Modernising data centres is necessary to support application and cloud-centric evolutions. The rapid adoption of AI/ML and other resource-hungry systems has shown traditional infrastructure is often not able to cope. So, is it time for a smarter data centre?
Traditional infrastructures often struggles with:
- Siloed compute and storage
- Disjointed network and security architectures
- Operations that hinder centralised IT management
- Limited orchestration, security, policy, and visibility
A data centre that’s simpler to provision, deploy, and manage while being transparently responsive to the needs of application developers, IT Ops, DevOps, and the business can bring many benefits.
HPE’s latest report on smart data centres reveals the hardware and services necessary to build a resilient, best-fit data centre. We explain all below.
- Hardware-accelerated DPU-enabled switches
Originally deployed in servers, DPU technology is now available in top-of-rack (ToR) switches, which combine standard Ethernet/IP switching with embedded, hardware-accelerated DPU capabilities. These extend leaf-spine networking with stateful distributed micro-segmentation and provide east-west firewalling, NAT, encryption, and telemetry services.
- Fourth-generation distributed services architecture
Move beyond basic network connectivity to provide integrated services throughout the fabric. Embed network and security functions directly into architecture and distribute these services across all switches, not just at the edge.
Inspired by hyperscale, this approach integrates infrastructure services into a single OS managed through an automated controller.
- Extend Zero Trust closer to applications
Zero Trust assumes that no entity, user, or device should be automatically trusted, whether inside or outside the network perimeter.
Your data centre will verify every user, device, and application trying to access resources, regardless of location, limiting access to only what’s necessary (least privilege principle). HPE’s zero-trust edge-to-cloud solutions monitor and log all activity to detect anomalies.
- Blend network and security AIOps
Traditional data centre fabrics often lack comprehensive telemetry, requiring network probes and software agents to be deployed.

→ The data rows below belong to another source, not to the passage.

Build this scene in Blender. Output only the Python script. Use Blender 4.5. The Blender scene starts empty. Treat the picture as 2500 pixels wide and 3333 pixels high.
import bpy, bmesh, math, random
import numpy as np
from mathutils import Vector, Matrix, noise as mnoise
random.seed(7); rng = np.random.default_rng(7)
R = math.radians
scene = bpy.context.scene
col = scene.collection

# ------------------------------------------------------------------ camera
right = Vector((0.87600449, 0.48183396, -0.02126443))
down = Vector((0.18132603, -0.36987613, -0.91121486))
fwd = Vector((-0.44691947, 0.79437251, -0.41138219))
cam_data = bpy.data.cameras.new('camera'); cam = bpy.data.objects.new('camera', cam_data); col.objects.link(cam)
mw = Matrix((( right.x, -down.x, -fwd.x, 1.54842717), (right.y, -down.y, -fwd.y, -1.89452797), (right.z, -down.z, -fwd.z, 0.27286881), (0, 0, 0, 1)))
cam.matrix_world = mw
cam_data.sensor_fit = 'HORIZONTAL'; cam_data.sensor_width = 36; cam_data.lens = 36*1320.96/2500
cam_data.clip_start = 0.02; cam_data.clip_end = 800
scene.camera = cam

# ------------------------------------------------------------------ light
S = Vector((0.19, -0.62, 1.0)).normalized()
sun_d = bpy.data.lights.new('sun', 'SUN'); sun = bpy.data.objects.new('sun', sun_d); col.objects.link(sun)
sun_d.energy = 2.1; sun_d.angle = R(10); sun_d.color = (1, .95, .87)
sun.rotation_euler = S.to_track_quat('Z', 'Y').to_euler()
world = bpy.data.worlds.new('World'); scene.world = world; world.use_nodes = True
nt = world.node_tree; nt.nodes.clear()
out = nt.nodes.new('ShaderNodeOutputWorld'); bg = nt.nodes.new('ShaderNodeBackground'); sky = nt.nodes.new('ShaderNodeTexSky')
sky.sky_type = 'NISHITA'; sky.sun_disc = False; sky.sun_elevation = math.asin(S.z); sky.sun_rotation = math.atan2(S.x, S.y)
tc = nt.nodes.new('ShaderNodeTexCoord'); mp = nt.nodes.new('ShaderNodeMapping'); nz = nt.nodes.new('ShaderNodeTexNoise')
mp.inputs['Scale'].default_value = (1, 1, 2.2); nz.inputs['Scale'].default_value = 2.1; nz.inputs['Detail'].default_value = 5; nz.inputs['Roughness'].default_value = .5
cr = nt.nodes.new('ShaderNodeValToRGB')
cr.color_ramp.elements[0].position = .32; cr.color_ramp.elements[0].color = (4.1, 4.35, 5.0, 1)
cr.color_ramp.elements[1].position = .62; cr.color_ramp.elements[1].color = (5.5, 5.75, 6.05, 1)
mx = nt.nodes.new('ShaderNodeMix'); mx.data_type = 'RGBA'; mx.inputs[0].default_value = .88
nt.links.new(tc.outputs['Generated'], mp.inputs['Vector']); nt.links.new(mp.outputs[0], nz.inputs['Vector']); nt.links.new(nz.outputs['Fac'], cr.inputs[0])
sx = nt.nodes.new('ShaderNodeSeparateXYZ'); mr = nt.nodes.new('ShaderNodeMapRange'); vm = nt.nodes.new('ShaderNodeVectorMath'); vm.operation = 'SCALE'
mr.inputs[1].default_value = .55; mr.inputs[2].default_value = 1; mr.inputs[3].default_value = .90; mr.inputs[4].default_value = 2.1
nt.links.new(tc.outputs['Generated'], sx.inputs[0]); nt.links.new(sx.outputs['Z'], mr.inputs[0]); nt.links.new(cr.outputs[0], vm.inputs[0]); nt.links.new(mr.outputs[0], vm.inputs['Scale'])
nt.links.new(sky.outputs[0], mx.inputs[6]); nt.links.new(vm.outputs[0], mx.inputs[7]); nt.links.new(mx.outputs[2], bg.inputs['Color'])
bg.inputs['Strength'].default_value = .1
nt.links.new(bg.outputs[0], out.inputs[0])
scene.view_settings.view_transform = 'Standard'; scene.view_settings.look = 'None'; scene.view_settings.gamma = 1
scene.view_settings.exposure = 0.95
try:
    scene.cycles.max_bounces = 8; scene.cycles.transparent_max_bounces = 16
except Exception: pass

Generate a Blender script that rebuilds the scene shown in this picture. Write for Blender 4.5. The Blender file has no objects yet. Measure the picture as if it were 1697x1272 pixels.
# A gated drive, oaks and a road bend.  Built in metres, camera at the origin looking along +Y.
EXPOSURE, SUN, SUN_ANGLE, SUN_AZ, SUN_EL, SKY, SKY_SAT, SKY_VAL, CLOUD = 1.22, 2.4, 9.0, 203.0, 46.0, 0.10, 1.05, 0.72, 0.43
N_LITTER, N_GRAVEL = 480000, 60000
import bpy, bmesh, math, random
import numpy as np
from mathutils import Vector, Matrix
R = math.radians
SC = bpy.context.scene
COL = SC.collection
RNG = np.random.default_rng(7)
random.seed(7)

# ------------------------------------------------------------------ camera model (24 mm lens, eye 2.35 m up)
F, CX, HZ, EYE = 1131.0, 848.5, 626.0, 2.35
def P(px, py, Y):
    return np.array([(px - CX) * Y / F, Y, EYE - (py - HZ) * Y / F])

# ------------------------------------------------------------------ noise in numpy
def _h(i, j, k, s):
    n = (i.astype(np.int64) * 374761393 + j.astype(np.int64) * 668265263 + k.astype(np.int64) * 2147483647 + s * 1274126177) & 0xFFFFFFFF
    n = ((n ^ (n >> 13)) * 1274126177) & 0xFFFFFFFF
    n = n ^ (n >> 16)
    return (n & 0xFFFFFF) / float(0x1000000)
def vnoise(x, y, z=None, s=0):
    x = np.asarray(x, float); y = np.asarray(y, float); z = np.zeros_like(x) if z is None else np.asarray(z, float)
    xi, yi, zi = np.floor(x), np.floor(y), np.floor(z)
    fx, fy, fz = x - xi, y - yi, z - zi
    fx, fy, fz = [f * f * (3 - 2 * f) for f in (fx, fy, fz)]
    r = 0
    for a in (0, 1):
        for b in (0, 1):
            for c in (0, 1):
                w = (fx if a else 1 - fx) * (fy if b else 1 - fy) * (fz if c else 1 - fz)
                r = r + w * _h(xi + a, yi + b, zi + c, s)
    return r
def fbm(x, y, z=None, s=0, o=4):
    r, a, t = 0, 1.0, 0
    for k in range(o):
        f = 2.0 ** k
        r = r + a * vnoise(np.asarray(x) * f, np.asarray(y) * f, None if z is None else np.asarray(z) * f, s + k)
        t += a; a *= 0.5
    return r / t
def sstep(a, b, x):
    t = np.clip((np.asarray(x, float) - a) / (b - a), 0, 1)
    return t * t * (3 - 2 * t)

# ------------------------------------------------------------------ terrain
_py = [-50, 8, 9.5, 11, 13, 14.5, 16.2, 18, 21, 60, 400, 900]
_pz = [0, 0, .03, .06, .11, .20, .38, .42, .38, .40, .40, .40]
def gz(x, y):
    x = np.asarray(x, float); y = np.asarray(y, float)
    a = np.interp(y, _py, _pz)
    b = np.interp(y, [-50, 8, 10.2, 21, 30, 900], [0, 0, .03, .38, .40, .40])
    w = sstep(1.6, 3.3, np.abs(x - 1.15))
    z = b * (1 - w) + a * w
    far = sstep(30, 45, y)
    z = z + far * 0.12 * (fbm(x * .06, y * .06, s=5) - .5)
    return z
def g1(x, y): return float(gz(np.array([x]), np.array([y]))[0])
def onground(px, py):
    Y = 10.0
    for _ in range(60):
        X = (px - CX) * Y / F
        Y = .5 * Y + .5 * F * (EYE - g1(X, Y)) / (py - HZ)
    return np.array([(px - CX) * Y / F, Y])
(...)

A distributed services architecture solves this by providing accurate and ubiquitous telemetry across the entire data centre, natively and without traffic impact.
It offers benefits such as mean-time-to-innocence for networking teams, integration with security and network performance tools, automatic anomaly detection, and leveraging AI/ML tools with complete high-fidelity telemetry.
- Leverage the edge, colocation, and IaaS
Colocation and edge-to-cloud infrastructure as a service is your ticket to managing the abundance of data generated at the edge in remote locations like factory floors, retail sites, and smart cities.
It enables a hybrid cloud reality, combining public cloud, edge, colocation, and on-premises locations for mission-critical workloads. With it, you can optimise IT spending through pay-as-you-go pricing, eliminate up-front payments and egress charges, and focus on high-value activities rather than managing data centres.